Misalnya, dia bisa meninggalkan ibadahnya sebagai seorang Yahudi jika itu menyangkut kemanusiaan, tak terkecuali yang ditolong itu merupakan musuhnya selama ini. “Betapa pun jahatnya dia,” kata Rabbi Ben.
Keberadaan komunitas ini kata Rabbi Ben tak lebih untuk mengumpulkan para keturunan Yahudi di Indonesia. Diapun menegaskan tidak ada kewajiban seorang keturunan Yahudi untuk kembali memeluk keyakinan ajaran yudaisme. “Tetapi rupanya, keturunan yahudi yang akan kembali ke Yahudi adalah mereka yang terpanggil,” ujarnya.
Dalam ajaran Yahudi, ibadah dilakukan tiga kali dalam sehari, yakni Sacharit (pagi), Mischa (petang), dan Maariv (malam). Perlengkapan sembahyangnya berupa tallit (syal), tallit chotan (kaus dalam berwarna putih), dan kippa (peci). Sementara setiap Sabtu mereka menjalankan Shabbath, hari istimewa bagi umat Yahudi untuk menjalankan ibadah dan berkumpul bersama sanak saudara.
Menurut Rabbi Ben perlengkapan ibadah itu langsung dipesan dari Israel. Barang-barang itu dikirim oleh saudara Rabbi Ben. Pihak kantor pos dan Bea Cukai sudah mahfum dengan perlengkapan ibadah umat Yahudi. Barang-barang itu pun dibebaskan dari pajak karena memang untuk melakukan ibadah.
Bagi mereka yang Yahudi, saban pagi setelah bangun tidur, mereka melantunkan doa. Mengambil air untuk cuci tangan dan kemudian menyerukupkan kepala mereka dengan kain seraya melantunkan doa. “Karena begitu saya menggunakan kain saya untuk menutupi, itu kain saya berbicara mengenai Tuhan menaungi saya,” ujar Rabbi Ben.
Kain-kain itu kata Rabbi dibagi menjadi tiga jenis, pertama berbahan wol, kemudian katun dan ketiga berbahan akrilik. “Saya punya keluarga yang mengurus itu dan memasoknya dan Alhamdulillah tidak ada masalah baik dari pemerintah ataupun Bea Cukai.”
Membawa Kebaikan dan Perubahan
Keberadaan orang-orang Keturunan Yahudi di Indonesia memang bukan untuk mencari eksistensi. Mereka mengumpulkan saudara sedarah sesama Yahudi buat menyatukan keturunan yang terpisah. Di komunitas, mereka belajar tentang ajaran yudaisme, yang menjadi tradisi dari leluhur untuk kemudian diterapkan dalam kehidupan bermasyarakat.
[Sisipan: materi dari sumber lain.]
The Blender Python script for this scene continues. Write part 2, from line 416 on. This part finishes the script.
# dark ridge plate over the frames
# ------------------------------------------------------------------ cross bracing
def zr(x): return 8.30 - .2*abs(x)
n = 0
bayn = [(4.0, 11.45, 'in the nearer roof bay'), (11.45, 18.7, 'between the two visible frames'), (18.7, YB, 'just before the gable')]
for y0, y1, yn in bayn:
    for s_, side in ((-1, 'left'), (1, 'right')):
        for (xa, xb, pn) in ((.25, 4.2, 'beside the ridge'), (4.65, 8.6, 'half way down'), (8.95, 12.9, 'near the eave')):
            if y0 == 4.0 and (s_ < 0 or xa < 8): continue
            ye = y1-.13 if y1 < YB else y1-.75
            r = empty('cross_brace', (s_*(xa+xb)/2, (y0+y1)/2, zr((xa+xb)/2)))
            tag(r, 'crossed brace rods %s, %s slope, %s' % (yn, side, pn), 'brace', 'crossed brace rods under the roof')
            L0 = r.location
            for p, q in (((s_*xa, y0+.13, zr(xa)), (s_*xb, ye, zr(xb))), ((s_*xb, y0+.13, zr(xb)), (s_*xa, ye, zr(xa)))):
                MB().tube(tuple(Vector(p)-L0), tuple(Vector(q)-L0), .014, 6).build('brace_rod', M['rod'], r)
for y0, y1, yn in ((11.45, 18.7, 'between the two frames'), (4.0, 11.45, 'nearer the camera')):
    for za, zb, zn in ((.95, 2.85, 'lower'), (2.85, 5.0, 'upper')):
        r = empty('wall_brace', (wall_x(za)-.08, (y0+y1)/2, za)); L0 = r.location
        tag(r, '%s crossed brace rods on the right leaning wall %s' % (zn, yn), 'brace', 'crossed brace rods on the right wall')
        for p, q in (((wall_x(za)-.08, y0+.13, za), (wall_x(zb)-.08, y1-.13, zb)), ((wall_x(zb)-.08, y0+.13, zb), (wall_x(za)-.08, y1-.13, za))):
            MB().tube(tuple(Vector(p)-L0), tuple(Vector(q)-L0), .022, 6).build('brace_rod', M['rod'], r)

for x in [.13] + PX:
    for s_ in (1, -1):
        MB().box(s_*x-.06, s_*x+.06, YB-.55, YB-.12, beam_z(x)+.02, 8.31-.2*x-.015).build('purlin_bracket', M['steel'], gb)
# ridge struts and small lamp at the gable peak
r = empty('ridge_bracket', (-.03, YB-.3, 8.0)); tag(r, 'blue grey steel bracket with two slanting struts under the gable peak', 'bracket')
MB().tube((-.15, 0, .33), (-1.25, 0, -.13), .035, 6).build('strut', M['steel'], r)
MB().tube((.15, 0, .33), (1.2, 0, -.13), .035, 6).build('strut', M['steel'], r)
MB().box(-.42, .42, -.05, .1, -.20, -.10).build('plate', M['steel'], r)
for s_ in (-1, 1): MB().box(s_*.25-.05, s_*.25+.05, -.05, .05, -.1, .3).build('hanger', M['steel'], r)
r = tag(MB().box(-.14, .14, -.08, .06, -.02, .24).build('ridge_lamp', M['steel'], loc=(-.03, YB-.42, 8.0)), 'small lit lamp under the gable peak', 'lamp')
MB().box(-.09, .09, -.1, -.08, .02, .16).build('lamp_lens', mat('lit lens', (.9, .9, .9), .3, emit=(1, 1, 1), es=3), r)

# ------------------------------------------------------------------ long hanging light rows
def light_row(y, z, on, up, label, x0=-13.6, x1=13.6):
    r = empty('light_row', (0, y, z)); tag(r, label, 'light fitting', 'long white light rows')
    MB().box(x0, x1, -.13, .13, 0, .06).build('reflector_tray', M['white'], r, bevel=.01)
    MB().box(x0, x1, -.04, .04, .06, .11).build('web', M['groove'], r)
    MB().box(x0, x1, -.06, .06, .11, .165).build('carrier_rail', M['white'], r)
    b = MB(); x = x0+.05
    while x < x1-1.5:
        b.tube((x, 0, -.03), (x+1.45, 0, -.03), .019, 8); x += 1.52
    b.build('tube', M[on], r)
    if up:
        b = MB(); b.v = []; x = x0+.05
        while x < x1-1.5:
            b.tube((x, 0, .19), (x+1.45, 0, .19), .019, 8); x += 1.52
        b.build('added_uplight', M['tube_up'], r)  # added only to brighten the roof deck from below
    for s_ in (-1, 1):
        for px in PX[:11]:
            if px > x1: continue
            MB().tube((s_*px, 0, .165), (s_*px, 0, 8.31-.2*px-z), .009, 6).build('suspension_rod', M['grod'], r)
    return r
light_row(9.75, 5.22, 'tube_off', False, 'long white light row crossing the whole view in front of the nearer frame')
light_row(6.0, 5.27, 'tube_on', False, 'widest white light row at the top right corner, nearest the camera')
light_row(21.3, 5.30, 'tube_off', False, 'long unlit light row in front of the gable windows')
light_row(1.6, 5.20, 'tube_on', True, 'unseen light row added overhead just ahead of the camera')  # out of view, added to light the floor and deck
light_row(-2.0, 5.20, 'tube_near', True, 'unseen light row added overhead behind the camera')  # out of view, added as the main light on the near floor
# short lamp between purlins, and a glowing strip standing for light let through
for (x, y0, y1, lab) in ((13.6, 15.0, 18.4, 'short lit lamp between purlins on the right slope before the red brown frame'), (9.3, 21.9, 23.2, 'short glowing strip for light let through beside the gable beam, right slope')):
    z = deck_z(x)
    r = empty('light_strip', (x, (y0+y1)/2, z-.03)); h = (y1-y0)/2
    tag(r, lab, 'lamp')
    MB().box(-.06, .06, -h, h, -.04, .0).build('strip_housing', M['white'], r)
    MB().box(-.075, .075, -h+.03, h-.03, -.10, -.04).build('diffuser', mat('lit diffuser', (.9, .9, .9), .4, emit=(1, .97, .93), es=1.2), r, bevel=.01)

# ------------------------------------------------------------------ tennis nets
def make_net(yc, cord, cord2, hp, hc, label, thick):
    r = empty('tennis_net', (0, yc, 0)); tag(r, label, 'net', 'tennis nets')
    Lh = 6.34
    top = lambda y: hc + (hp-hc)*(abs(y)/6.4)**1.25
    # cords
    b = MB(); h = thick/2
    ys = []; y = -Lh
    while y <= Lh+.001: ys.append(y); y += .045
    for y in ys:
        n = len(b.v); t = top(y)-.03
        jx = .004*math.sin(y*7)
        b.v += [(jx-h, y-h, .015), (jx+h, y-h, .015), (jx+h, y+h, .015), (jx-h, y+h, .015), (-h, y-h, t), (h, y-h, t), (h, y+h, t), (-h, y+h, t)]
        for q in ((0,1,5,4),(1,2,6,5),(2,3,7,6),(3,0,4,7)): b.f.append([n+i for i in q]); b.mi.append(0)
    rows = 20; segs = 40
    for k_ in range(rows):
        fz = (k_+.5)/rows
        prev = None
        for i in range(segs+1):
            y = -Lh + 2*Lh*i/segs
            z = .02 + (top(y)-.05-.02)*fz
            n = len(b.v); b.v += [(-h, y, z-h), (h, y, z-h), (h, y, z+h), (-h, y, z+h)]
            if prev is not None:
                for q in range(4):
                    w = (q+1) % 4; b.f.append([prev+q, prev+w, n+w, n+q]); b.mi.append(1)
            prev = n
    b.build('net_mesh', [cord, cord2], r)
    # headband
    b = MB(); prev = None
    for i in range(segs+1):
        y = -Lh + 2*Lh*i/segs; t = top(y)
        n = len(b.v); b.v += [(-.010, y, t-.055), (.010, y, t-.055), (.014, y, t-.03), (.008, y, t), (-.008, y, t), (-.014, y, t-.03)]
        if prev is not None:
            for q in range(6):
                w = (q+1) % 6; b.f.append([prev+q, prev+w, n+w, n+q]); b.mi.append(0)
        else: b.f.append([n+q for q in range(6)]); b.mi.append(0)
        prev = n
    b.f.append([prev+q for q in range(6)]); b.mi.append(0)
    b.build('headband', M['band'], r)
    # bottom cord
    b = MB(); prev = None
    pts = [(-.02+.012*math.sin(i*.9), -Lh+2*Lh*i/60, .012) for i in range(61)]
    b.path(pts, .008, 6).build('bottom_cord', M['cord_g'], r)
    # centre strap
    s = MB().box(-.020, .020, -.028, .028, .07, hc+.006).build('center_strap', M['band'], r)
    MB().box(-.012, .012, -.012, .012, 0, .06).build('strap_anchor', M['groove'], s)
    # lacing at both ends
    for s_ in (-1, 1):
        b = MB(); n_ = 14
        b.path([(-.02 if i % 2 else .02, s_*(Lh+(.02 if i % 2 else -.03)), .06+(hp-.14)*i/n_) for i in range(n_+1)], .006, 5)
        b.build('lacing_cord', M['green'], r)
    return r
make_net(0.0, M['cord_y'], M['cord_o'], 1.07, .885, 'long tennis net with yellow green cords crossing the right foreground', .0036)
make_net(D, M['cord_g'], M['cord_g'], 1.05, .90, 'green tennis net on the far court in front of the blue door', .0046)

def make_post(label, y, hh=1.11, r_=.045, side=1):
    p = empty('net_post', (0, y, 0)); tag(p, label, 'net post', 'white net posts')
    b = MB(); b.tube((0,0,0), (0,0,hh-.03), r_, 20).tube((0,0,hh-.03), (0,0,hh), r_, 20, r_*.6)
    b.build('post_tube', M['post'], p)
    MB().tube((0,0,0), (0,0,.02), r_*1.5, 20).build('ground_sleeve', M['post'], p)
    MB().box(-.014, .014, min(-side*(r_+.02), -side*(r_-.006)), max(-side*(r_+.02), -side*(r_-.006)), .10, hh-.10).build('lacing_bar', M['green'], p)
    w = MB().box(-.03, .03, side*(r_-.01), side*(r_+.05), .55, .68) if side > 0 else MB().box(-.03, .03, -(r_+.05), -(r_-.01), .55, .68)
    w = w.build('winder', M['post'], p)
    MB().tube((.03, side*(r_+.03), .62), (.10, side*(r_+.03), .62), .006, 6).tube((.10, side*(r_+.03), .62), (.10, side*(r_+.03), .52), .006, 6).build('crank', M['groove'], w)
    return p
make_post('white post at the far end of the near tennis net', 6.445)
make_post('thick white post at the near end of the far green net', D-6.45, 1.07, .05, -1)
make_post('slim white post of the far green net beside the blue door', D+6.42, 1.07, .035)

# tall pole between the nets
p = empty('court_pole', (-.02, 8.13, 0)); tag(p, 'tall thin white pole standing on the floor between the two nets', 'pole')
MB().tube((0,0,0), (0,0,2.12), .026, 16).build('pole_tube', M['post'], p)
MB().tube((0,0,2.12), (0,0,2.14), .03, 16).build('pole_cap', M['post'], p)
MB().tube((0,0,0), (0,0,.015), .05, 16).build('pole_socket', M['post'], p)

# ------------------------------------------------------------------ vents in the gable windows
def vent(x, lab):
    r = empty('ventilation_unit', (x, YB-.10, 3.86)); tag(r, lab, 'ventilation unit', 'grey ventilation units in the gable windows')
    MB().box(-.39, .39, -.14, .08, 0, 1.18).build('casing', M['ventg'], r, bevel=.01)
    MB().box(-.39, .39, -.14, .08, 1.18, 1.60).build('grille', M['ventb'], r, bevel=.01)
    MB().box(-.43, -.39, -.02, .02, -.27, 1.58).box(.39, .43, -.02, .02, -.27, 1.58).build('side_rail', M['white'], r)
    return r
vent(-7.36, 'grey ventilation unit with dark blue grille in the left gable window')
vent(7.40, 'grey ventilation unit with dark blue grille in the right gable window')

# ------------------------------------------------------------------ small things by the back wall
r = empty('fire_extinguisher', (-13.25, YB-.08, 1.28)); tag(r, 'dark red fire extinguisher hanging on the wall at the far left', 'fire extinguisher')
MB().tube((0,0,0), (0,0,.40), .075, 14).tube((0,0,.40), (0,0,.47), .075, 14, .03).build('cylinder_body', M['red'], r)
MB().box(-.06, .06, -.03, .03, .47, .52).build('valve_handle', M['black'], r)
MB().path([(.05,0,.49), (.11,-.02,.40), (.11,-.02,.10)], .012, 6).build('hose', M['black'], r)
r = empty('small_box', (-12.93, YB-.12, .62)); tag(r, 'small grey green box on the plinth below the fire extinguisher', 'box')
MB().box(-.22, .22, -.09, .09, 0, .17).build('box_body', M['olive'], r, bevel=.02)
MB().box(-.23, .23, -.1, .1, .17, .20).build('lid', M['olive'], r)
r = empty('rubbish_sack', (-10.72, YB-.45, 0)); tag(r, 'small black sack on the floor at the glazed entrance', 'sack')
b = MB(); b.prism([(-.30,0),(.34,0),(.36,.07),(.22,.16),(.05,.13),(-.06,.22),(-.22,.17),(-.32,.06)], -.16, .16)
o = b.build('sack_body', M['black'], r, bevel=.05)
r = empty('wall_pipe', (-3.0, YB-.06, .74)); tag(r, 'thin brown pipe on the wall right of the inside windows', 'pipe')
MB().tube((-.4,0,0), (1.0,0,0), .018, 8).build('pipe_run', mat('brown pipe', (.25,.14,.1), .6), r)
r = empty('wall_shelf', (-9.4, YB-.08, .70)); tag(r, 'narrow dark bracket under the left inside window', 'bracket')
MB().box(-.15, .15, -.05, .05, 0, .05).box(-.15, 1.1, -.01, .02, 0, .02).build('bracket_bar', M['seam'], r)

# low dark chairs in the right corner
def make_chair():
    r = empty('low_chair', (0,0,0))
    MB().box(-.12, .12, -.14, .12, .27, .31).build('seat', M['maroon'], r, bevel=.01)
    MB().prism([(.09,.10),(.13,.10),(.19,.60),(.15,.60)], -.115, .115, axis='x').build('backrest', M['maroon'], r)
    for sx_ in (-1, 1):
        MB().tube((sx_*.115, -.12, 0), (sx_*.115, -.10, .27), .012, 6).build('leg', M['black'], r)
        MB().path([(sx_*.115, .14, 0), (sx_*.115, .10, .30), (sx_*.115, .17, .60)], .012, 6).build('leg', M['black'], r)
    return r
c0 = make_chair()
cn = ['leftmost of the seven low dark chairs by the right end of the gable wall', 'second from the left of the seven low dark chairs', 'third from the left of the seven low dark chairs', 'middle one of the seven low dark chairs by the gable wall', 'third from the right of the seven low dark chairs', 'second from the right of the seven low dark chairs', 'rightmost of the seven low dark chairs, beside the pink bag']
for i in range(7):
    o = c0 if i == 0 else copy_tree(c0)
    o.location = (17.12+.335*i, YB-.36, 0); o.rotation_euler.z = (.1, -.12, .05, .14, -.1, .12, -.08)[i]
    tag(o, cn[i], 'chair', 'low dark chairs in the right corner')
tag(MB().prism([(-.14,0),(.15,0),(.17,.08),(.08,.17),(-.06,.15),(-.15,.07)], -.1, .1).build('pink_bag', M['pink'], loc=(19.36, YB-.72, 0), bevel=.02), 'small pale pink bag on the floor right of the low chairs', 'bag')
Rabbi Ben menceritakan, banyak keturunan Yahudi berperan dalam pembangunan di Indonesia. Dia mencontohkan, ada salah seorang keturunan Yahudi ikut berkerja di sebuah rumah sakit Islam dan ikut membangun pelayanan kesehatan di rumah sakit itu menjadi lebih maju. Meski demikianta k bisa dipungkiri jika isu konflik nan jauh di Timur Tengah sana turut membawa dampak bagi keberadaan keturunan Yahudi di Indonesia.
Di Jakarta kata Rabbi Ben, terdapat ratusan orang Yahudi bermukim dan bekerja. Orang-orang keturunan Yahudi bahkan sangat membantu peran membangun Indonesia.
“Ada ratusan orang Yahudi di Jakarta dan bekerja,” kata Rabbi Ben.